• [WHAT THE TASK REQUIRES] The lines from the beginning of the records below through the one holding "mb.tube(pts, rr, M['rubber'], n=12);" are to be copied exactly; leave the pictures out.

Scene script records
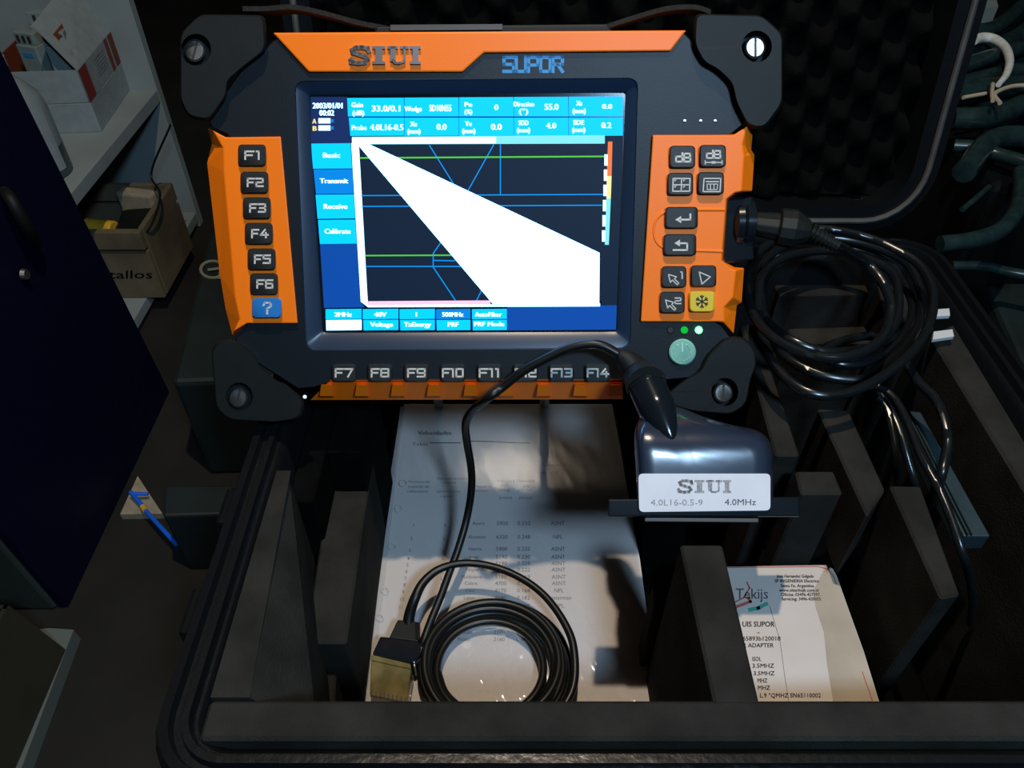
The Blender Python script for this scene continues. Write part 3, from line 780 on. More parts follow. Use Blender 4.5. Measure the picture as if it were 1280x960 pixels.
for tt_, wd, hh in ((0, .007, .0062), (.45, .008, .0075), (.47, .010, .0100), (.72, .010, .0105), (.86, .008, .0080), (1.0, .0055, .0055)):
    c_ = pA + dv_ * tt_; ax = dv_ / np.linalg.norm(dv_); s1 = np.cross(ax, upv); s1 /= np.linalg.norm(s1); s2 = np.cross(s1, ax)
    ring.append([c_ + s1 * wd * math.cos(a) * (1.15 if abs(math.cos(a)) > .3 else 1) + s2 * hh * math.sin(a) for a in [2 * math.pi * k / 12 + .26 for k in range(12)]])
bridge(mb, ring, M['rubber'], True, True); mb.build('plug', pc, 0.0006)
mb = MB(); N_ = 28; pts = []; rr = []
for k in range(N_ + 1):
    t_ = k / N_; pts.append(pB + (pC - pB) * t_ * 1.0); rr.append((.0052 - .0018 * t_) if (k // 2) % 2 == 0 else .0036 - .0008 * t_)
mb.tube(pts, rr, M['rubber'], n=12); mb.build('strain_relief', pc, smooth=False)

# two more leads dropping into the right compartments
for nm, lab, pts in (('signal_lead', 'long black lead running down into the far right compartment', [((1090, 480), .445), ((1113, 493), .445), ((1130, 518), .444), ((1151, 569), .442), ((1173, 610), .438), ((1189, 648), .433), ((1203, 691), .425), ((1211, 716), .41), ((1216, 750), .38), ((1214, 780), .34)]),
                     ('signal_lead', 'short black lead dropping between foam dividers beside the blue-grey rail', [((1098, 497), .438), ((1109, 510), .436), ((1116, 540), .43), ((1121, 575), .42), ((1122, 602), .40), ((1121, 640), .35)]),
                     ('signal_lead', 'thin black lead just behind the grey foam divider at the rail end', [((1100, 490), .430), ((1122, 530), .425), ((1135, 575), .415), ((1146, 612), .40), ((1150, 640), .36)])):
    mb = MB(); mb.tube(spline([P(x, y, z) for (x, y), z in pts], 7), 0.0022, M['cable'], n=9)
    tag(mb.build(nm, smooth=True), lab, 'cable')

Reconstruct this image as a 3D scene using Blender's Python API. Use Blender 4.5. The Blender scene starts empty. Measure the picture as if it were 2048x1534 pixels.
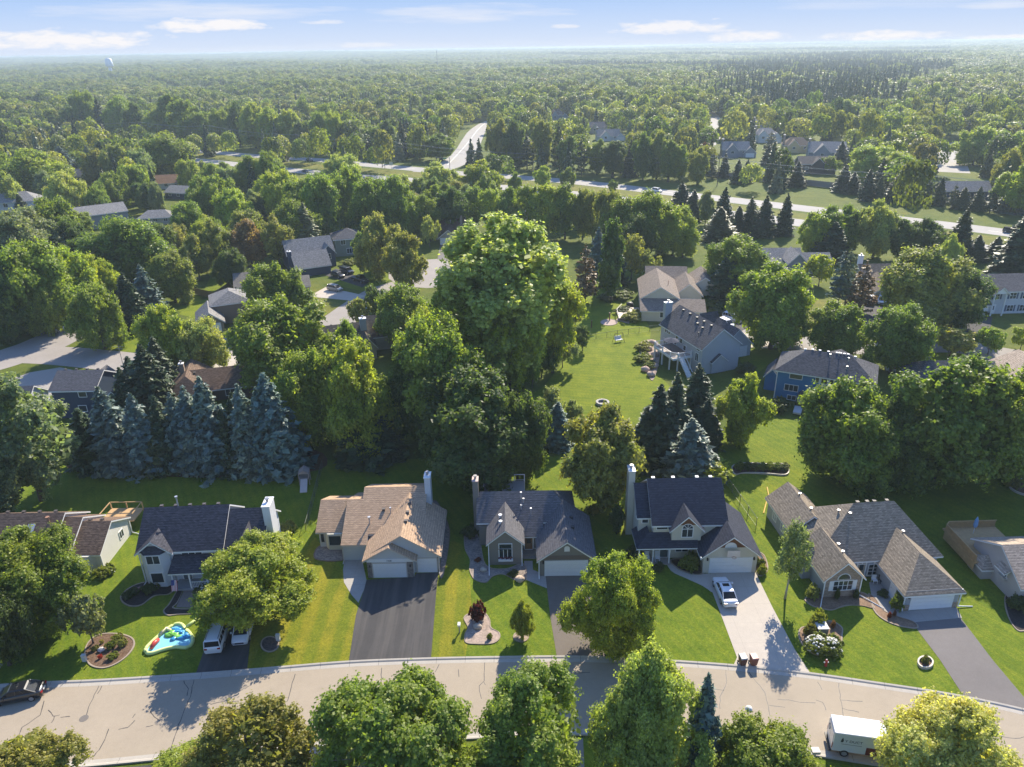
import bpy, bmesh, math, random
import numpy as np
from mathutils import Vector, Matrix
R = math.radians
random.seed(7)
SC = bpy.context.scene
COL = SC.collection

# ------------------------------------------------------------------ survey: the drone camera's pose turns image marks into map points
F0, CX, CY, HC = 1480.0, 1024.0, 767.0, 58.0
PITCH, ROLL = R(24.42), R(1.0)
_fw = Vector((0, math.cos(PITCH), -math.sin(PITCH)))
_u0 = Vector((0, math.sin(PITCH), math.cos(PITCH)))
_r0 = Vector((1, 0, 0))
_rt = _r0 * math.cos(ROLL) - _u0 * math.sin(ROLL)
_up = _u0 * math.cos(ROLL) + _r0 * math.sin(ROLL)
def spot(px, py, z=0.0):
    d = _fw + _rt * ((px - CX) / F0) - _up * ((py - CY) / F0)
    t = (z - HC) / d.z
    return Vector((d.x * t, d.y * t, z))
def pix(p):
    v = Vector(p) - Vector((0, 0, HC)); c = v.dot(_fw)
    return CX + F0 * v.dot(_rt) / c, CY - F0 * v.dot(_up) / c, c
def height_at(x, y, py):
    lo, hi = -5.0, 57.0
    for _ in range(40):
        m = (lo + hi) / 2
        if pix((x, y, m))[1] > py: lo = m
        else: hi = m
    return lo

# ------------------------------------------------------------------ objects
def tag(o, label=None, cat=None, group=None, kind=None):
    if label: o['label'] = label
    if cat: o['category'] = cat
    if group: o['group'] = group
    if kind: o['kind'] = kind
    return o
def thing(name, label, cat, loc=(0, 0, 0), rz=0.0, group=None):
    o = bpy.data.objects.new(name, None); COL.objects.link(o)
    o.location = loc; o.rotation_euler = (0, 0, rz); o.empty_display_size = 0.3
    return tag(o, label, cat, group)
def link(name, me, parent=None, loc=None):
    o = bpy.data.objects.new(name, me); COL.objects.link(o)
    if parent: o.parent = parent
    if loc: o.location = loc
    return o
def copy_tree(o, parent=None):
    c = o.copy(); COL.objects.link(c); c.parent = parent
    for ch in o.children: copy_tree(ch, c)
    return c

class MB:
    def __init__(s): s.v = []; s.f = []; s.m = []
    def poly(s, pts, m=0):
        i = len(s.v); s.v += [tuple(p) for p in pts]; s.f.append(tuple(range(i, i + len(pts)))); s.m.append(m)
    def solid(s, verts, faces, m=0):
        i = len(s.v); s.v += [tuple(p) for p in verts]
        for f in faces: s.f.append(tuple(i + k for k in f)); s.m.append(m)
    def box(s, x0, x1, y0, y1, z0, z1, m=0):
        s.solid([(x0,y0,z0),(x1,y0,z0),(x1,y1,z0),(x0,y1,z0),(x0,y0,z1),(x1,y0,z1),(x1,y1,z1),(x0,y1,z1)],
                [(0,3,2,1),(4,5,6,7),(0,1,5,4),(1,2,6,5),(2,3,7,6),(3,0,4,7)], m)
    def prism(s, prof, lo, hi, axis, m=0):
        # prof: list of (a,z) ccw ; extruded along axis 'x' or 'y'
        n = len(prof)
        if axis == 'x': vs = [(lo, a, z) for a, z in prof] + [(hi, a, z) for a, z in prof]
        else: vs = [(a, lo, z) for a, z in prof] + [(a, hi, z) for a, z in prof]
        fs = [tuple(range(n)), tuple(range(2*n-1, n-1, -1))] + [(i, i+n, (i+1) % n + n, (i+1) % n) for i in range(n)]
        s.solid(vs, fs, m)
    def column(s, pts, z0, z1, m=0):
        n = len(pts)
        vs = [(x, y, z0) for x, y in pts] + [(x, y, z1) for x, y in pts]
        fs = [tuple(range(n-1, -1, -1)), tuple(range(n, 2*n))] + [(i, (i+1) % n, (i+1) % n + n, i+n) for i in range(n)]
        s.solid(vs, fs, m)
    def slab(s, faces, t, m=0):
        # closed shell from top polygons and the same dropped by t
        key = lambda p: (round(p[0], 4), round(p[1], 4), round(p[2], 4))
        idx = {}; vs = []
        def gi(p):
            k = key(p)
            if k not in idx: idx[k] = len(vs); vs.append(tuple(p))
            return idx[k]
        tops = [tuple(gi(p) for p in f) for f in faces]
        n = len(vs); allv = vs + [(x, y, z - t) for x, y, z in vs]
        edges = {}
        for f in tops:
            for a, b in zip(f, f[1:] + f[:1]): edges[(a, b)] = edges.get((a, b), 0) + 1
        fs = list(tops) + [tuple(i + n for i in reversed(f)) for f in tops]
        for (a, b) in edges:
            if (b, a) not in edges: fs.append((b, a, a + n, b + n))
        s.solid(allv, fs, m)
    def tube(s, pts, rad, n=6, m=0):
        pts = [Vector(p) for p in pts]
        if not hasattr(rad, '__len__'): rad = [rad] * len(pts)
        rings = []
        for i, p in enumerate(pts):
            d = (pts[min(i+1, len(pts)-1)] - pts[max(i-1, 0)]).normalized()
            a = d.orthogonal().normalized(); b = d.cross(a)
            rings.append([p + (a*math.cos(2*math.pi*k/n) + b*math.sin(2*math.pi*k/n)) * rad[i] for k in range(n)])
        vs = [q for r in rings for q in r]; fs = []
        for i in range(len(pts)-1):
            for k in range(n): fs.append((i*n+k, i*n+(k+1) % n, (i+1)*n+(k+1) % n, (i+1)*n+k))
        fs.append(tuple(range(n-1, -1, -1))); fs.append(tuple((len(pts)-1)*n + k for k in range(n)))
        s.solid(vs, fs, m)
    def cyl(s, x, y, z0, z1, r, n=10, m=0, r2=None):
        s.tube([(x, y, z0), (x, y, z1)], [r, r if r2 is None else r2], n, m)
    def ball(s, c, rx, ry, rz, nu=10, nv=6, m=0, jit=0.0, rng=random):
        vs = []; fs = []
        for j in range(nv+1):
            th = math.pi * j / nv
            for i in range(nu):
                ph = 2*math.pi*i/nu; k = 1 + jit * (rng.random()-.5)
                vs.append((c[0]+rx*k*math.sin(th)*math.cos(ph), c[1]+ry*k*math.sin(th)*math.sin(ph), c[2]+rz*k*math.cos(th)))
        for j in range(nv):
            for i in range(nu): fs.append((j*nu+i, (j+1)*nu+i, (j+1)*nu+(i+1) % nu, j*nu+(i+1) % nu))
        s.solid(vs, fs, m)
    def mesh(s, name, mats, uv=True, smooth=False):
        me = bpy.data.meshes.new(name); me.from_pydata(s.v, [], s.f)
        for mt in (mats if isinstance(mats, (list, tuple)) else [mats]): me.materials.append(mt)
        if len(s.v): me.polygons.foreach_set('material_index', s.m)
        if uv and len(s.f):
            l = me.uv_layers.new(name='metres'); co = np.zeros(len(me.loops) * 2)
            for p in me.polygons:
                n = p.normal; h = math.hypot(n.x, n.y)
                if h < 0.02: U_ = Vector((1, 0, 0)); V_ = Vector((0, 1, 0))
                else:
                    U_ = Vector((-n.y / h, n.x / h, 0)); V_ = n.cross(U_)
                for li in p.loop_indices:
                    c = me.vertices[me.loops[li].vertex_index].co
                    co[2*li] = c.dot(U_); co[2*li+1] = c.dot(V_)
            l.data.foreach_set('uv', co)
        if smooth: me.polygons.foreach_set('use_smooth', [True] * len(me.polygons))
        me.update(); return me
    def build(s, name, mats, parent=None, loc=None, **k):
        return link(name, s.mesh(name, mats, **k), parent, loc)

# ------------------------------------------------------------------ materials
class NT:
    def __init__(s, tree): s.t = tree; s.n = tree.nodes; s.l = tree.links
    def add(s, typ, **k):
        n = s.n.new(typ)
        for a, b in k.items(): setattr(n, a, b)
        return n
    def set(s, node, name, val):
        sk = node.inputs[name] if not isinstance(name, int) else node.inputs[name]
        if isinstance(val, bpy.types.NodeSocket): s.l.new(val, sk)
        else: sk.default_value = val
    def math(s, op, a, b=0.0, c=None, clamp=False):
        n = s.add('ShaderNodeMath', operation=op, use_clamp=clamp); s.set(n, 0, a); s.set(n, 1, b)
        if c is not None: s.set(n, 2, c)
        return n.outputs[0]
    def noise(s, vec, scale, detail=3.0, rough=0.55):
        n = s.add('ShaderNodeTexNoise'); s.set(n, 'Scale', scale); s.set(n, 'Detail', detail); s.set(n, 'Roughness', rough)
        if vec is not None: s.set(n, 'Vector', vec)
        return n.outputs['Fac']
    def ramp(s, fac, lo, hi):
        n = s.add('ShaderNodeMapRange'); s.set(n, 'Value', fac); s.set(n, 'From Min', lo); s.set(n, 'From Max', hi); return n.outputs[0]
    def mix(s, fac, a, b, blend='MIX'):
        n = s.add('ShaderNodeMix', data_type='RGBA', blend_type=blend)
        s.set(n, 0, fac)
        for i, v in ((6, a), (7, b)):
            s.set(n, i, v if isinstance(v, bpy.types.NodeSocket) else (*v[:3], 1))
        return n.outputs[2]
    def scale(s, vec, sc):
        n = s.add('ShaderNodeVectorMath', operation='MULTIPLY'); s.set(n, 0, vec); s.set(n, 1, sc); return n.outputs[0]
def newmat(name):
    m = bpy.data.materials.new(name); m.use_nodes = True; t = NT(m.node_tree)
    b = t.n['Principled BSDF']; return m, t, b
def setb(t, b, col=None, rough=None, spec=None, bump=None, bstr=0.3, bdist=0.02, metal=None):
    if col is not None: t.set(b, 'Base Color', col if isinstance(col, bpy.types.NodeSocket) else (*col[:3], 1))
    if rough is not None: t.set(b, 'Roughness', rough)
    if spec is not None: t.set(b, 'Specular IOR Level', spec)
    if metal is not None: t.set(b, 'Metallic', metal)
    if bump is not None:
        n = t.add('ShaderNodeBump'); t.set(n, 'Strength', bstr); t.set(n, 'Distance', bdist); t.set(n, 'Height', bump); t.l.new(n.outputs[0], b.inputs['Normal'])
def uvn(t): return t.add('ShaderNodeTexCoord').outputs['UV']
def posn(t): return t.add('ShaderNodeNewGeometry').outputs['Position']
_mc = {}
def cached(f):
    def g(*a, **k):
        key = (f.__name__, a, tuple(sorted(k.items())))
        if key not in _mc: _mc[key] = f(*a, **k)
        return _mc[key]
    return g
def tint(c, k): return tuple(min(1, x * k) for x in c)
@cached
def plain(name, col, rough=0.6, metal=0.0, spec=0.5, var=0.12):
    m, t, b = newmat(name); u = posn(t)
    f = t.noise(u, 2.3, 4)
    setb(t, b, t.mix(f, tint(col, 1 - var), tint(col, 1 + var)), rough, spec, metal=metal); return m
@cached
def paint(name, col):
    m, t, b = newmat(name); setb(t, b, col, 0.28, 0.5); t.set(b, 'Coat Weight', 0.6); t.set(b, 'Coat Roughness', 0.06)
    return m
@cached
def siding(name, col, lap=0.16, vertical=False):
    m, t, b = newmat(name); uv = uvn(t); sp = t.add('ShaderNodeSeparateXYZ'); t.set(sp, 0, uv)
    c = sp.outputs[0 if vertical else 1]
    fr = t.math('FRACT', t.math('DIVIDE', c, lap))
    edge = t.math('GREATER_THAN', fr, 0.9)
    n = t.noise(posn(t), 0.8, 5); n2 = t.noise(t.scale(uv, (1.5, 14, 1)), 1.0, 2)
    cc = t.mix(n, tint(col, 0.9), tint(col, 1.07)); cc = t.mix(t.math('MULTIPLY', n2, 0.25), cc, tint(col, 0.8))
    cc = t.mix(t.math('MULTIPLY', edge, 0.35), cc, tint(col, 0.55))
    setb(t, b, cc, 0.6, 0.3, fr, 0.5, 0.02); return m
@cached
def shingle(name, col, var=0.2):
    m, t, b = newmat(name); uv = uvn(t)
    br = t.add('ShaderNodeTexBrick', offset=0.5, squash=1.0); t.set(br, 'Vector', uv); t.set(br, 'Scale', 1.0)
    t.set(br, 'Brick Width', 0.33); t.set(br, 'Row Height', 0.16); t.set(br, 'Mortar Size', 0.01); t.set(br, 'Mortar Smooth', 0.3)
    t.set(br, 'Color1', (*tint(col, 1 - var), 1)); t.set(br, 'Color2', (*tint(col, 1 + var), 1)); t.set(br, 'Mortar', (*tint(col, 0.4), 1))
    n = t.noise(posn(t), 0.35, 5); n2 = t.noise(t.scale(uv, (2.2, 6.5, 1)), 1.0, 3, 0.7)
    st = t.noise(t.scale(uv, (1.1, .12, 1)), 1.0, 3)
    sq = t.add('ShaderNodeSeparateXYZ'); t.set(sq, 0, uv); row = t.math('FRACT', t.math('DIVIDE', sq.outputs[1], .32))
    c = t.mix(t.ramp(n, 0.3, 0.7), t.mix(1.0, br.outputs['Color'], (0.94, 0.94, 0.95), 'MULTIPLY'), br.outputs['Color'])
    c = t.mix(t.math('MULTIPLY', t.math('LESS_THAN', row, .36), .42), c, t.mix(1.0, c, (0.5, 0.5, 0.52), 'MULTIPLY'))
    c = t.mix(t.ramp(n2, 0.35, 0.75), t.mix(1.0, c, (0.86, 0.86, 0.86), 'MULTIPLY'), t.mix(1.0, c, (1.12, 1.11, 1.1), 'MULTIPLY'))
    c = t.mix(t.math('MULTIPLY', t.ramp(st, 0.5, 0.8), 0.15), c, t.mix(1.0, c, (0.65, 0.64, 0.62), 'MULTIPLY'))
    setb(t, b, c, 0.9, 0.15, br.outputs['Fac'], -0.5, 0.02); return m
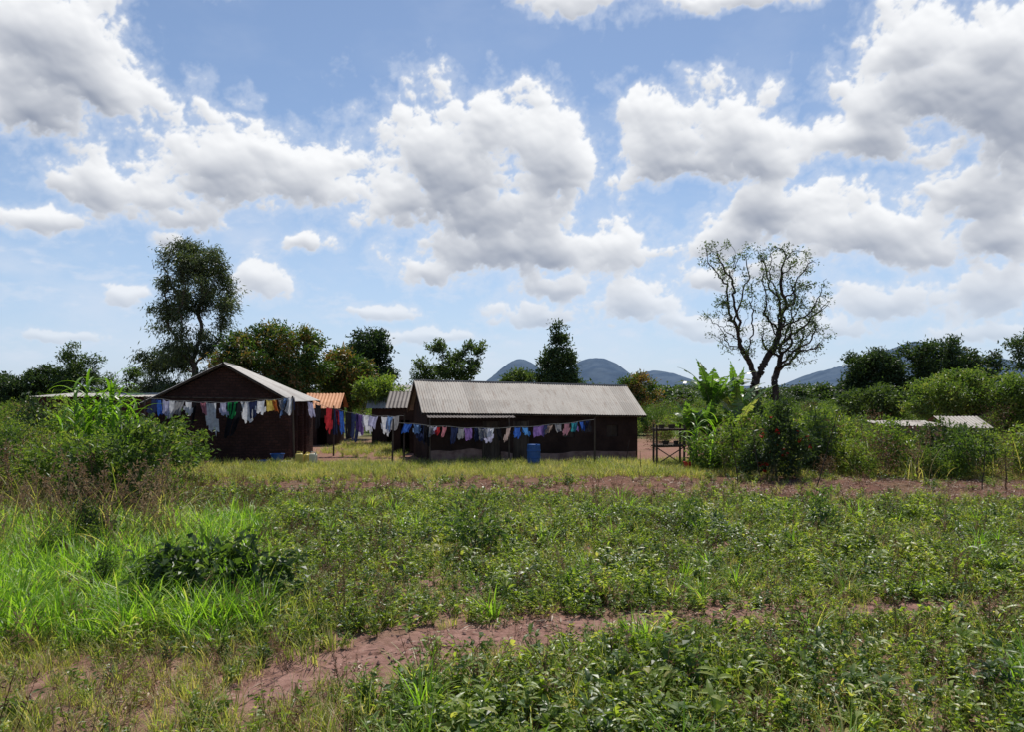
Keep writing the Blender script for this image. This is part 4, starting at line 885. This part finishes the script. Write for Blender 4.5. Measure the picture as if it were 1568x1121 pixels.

• [SOLUTION TO THIS EXERCISE]
The Blender Python script for this scene continues. Write part 3, from line 780 on. More parts follow. Use Blender 4.5. Measure the picture as if it were 1280x960 pixels.
for tt_, wd, hh in ((0, .007, .0062), (.45, .008, .0075), (.47, .010, .0100), (.72, .010, .0105), (.86, .008, .0080), (1.0, .0055, .0055)):
    c_ = pA + dv_ * tt_; ax = dv_ / np.linalg.norm(dv_); s1 = np.cross(ax, upv); s1 /= np.linalg.norm(s1); s2 = np.cross(s1, ax)
    ring.append([c_ + s1 * wd * math.cos(a) * (1.15 if abs(math.cos(a)) > .3 else 1) + s2 * hh * math.sin(a) for a in [2 * math.pi * k / 12 + .26 for k in range(12)]])
bridge(mb, ring, M['rubber'], True, True); mb.build('plug', pc, 0.0006)
mb = MB(); N_ = 28; pts = []; rr = []
for k in range(N_ + 1):
    t_ = k / N_; pts.append(pB + (pC - pB) * t_ * 1.0); rr.append((.0052 - .0018 * t_) if (k // 2) % 2 == 0 else .0036 - .0008 * t_)
mb.tube(pts, rr, M['rubber'], n=12); mb.build('strain_relief', pc, smooth=False)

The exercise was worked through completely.